CHALLENGE: Pictures stay out. Extract the lines below from the first one through the line with "tag(sp_, 'navy chambray", both included.

[A block of data]
-------
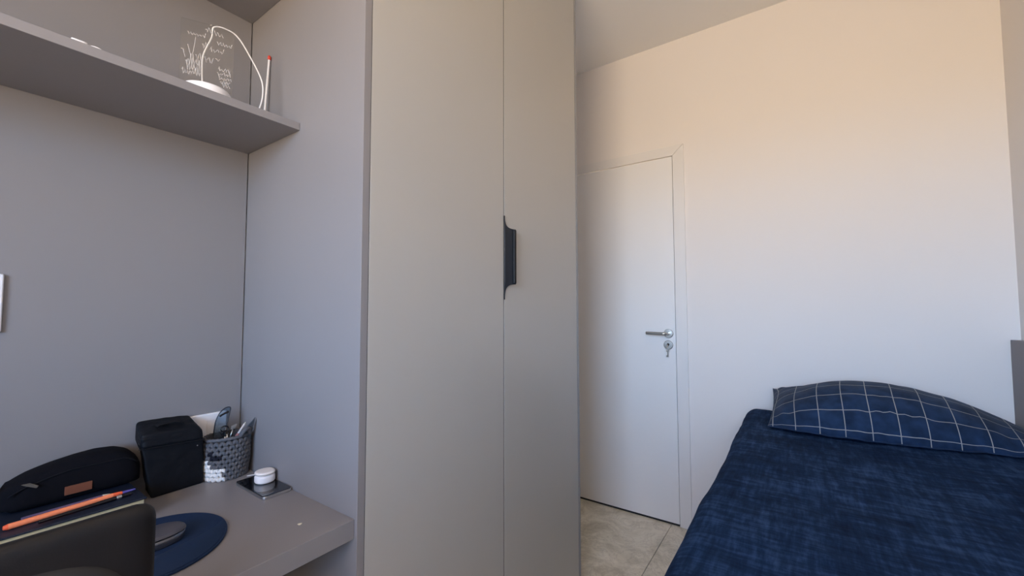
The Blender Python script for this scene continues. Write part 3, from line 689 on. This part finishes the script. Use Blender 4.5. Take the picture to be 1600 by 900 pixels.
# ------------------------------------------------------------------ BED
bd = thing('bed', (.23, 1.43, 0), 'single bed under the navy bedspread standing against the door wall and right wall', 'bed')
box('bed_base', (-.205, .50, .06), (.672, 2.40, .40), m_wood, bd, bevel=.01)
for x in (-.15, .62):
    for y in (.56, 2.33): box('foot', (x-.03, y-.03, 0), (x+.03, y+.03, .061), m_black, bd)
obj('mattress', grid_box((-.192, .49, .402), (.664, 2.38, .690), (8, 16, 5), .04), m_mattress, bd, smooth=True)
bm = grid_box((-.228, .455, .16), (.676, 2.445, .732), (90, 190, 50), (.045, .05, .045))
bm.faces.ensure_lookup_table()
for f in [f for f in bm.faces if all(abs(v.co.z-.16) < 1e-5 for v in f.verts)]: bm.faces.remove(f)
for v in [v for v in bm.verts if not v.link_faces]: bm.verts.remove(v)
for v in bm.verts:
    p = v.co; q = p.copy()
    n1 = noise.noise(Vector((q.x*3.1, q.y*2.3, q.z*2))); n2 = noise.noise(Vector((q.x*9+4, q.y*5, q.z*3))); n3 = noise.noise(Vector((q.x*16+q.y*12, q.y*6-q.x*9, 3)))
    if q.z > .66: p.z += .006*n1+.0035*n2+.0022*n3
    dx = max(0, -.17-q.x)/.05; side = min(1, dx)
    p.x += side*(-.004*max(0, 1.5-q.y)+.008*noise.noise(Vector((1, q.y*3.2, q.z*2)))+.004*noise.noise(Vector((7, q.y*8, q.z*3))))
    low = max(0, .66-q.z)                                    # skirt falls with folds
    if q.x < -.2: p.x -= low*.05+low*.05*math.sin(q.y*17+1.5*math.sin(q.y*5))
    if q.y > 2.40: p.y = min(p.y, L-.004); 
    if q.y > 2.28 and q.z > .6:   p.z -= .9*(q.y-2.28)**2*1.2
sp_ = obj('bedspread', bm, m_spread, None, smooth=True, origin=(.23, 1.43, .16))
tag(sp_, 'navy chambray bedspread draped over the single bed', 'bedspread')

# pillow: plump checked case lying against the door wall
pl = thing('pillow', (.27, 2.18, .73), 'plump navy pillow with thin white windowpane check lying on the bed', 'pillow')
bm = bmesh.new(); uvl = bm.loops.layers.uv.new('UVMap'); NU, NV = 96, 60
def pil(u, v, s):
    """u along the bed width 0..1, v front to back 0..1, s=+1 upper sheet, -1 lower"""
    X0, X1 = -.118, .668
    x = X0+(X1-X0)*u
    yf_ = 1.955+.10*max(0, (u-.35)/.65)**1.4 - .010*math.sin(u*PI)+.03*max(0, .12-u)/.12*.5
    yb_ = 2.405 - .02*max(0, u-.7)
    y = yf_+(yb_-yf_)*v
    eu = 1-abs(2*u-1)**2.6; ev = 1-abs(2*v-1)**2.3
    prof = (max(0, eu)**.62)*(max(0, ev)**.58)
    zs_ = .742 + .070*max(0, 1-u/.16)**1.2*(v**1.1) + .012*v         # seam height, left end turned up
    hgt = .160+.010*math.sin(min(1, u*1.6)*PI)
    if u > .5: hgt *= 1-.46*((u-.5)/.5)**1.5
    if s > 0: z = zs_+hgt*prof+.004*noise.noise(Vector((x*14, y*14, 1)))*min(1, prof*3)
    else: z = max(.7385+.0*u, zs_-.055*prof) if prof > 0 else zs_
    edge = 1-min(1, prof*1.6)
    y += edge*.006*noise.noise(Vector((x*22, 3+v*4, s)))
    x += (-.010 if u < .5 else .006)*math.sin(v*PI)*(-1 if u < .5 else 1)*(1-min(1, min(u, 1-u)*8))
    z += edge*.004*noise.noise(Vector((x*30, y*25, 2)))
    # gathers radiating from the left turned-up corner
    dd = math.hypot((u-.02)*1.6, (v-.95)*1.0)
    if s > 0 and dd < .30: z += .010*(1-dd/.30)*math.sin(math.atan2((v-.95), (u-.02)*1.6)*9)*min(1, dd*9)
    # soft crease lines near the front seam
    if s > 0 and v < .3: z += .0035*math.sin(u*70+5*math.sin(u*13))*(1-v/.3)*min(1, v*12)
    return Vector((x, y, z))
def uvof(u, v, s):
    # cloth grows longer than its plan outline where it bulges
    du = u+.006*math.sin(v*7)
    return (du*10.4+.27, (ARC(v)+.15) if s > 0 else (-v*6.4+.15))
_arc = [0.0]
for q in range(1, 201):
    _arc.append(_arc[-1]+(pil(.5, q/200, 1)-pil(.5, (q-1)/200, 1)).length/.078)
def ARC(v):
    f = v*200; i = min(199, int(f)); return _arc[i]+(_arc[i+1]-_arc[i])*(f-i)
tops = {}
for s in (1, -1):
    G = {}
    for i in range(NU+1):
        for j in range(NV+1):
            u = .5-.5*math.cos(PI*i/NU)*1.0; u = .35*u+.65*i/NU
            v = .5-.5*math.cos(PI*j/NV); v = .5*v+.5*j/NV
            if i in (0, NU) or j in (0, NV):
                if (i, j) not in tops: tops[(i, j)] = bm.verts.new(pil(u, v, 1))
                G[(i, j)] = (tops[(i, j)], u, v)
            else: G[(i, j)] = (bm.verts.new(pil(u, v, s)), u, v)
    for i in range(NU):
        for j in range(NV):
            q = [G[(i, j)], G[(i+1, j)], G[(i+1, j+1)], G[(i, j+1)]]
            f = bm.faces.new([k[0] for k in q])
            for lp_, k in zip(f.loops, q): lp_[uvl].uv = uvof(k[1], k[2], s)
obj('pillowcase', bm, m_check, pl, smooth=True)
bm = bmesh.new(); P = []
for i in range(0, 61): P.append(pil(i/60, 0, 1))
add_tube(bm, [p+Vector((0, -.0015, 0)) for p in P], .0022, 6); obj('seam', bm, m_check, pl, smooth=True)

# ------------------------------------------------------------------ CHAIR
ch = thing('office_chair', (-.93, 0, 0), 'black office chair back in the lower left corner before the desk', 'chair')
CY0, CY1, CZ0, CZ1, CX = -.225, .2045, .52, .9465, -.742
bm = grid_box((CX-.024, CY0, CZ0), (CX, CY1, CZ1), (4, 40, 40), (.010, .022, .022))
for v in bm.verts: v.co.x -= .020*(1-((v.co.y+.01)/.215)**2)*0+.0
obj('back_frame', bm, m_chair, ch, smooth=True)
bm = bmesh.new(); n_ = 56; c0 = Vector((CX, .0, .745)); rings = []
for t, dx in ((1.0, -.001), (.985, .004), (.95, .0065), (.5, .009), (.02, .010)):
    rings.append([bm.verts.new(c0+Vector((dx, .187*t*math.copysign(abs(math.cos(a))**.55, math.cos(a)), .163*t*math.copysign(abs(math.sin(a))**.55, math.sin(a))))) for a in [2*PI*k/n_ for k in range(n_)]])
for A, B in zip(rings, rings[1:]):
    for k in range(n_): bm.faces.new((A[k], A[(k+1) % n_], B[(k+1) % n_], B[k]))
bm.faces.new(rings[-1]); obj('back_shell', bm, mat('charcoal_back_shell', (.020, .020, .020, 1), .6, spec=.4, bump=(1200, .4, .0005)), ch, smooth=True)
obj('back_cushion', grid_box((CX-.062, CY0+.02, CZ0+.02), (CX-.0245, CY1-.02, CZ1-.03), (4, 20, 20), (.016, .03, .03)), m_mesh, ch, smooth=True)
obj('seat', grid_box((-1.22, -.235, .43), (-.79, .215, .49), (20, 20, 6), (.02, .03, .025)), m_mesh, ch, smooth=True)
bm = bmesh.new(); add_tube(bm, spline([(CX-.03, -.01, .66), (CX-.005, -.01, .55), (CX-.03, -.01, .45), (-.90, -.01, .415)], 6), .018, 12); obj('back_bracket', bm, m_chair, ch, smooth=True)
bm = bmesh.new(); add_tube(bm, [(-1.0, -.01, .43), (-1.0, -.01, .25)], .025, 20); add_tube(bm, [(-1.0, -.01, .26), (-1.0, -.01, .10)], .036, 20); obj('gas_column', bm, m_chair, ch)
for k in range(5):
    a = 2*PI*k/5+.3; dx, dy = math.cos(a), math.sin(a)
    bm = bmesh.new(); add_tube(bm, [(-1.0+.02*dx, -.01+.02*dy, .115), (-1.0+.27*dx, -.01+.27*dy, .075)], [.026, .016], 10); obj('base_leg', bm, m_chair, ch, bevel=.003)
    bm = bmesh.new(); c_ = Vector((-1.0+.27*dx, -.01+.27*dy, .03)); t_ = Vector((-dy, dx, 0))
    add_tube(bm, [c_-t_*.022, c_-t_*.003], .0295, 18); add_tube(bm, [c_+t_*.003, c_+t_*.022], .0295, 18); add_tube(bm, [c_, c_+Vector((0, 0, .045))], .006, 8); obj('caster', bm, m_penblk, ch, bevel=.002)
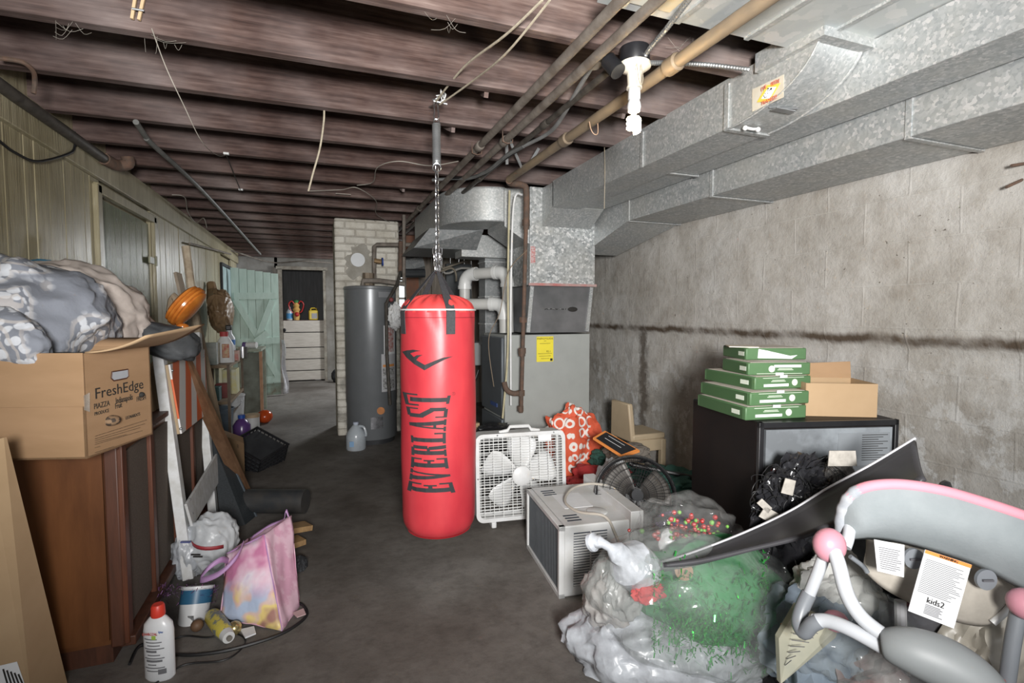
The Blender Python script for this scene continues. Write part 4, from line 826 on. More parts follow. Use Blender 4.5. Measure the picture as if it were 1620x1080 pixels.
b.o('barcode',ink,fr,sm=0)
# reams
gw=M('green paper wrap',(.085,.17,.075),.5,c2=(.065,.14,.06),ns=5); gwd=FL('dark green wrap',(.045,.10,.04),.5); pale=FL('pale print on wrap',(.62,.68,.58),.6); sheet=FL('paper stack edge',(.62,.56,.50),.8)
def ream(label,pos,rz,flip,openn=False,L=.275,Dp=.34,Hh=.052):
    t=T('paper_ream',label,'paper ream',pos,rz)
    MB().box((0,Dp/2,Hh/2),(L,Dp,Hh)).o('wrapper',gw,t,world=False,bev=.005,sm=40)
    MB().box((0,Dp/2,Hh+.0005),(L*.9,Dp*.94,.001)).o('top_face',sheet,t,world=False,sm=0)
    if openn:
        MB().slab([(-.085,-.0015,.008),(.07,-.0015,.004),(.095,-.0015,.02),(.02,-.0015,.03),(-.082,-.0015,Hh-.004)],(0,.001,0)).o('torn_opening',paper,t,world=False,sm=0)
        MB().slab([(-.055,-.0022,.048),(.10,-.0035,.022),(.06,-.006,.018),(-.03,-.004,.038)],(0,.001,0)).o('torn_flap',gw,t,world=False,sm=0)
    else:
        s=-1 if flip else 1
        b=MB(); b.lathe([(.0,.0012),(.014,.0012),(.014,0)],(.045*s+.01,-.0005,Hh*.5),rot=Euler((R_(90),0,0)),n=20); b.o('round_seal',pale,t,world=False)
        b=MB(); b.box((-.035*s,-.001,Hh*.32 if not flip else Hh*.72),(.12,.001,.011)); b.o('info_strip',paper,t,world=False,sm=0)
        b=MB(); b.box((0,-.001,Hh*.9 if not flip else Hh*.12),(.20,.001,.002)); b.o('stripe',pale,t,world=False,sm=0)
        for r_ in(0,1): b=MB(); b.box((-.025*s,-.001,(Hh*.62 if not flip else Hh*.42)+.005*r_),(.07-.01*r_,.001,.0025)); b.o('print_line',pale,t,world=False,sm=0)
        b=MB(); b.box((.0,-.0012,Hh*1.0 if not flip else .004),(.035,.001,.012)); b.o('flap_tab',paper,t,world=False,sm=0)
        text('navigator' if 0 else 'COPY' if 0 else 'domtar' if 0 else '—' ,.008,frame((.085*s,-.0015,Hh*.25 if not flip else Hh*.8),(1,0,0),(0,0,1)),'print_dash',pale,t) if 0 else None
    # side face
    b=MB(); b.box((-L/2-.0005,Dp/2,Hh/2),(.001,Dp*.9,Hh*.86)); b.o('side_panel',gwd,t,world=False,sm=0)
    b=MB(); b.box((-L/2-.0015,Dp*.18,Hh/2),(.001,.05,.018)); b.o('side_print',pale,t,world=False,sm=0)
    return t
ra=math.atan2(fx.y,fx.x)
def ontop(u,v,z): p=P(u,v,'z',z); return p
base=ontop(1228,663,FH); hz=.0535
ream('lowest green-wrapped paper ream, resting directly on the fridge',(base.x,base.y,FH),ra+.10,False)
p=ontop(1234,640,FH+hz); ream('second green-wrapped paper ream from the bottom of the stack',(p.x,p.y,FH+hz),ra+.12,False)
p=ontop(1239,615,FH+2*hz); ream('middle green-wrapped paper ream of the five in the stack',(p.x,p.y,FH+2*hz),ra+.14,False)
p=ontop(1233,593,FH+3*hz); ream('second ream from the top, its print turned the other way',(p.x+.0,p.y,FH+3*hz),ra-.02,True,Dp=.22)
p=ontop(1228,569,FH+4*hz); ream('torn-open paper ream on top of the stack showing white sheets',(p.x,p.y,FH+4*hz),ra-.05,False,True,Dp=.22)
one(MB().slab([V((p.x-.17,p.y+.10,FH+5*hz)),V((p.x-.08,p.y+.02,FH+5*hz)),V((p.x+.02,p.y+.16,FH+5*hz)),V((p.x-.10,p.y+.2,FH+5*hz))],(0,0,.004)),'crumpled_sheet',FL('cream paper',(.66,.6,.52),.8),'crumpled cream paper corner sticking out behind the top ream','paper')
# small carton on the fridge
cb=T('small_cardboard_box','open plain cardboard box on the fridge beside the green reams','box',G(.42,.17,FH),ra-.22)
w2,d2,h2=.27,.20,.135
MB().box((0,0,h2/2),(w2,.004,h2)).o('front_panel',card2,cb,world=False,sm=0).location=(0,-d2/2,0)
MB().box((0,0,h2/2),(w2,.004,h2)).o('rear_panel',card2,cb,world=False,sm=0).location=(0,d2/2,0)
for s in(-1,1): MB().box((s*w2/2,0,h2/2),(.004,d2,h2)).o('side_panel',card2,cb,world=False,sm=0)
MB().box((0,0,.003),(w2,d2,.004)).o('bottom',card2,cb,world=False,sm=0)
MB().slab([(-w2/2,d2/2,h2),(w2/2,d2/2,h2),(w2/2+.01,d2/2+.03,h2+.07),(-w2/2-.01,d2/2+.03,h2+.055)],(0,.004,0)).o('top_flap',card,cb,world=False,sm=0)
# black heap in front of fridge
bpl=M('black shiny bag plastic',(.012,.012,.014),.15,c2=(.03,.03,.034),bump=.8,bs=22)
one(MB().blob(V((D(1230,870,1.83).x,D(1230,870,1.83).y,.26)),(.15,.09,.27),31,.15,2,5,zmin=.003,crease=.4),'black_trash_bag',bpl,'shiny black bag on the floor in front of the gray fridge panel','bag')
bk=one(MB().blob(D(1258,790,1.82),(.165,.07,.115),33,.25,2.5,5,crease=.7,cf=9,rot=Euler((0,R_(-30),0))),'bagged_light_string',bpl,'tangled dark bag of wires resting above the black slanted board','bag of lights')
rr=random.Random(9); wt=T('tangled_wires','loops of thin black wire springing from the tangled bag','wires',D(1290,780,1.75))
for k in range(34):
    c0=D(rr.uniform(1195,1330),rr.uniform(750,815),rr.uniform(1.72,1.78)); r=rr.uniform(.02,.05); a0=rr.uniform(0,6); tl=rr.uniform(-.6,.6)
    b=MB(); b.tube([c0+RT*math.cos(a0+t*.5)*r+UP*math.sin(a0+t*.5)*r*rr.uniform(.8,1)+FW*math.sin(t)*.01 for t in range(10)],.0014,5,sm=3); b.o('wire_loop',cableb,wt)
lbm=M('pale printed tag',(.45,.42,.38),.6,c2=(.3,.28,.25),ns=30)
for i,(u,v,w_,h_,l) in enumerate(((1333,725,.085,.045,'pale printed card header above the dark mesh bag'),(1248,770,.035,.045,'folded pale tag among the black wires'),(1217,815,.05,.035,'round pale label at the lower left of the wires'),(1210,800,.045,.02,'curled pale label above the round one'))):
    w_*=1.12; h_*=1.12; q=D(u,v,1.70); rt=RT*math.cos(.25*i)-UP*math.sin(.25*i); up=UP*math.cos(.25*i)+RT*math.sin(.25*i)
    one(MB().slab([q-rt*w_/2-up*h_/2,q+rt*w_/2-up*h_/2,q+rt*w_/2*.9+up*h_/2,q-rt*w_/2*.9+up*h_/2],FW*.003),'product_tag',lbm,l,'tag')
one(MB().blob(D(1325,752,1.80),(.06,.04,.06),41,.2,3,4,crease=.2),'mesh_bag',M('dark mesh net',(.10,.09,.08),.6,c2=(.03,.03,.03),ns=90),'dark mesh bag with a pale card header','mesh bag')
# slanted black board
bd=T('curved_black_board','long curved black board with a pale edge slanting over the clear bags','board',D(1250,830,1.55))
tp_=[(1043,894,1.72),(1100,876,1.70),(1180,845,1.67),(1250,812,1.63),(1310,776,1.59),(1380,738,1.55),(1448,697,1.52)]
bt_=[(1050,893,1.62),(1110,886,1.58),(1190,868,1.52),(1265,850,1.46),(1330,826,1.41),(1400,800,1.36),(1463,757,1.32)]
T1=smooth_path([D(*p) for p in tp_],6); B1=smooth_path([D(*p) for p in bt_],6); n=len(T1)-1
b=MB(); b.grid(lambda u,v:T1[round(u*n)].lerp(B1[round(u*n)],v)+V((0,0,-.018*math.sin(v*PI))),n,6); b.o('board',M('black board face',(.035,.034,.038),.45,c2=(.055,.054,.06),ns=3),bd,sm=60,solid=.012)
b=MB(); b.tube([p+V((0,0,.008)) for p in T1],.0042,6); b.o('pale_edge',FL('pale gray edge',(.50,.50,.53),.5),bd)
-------
THE ANSWER:
The Blender Python script for this scene continues. Write part 3, from line 689 on. This part finishes the script. Use Blender 4.5. Take the picture to be 1600 by 900 pixels.
# ------------------------------------------------------------------ BED
bd = thing('bed', (.23, 1.43, 0), 'single bed under the navy bedspread standing against the door wall and right wall', 'bed')
box('bed_base', (-.205, .50, .06), (.672, 2.40, .40), m_wood, bd, bevel=.01)
for x in (-.15, .62):
    for y in (.56, 2.33): box('foot', (x-.03, y-.03, 0), (x+.03, y+.03, .061), m_black, bd)
obj('mattress', grid_box((-.192, .49, .402), (.664, 2.38, .690), (8, 16, 5), .04), m_mattress, bd, smooth=True)
bm = grid_box((-.228, .455, .16), (.676, 2.445, .732), (90, 190, 50), (.045, .05, .045))
bm.faces.ensure_lookup_table()
for f in [f for f in bm.faces if all(abs(v.co.z-.16) < 1e-5 for v in f.verts)]: bm.faces.remove(f)
for v in [v for v in bm.verts if not v.link_faces]: bm.verts.remove(v)
for v in bm.verts:
    p = v.co; q = p.copy()
    n1 = noise.noise(Vector((q.x*3.1, q.y*2.3, q.z*2))); n2 = noise.noise(Vector((q.x*9+4, q.y*5, q.z*3))); n3 = noise.noise(Vector((q.x*16+q.y*12, q.y*6-q.x*9, 3)))
    if q.z > .66: p.z += .006*n1+.0035*n2+.0022*n3
    dx = max(0, -.17-q.x)/.05; side = min(1, dx)
    p.x += side*(-.004*max(0, 1.5-q.y)+.008*noise.noise(Vector((1, q.y*3.2, q.z*2)))+.004*noise.noise(Vector((7, q.y*8, q.z*3))))
    low = max(0, .66-q.z)                                    # skirt falls with folds
    if q.x < -.2: p.x -= low*.05+low*.05*math.sin(q.y*17+1.5*math.sin(q.y*5))
    if q.y > 2.40: p.y = min(p.y, L-.004); 
    if q.y > 2.28 and q.z > .6:   p.z -= .9*(q.y-2.28)**2*1.2
sp_ = obj('bedspread', bm, m_spread, None, smooth=True, origin=(.23, 1.43, .16))
tag(sp_, 'navy chambray bedspread draped over the single bed', 'bedspread')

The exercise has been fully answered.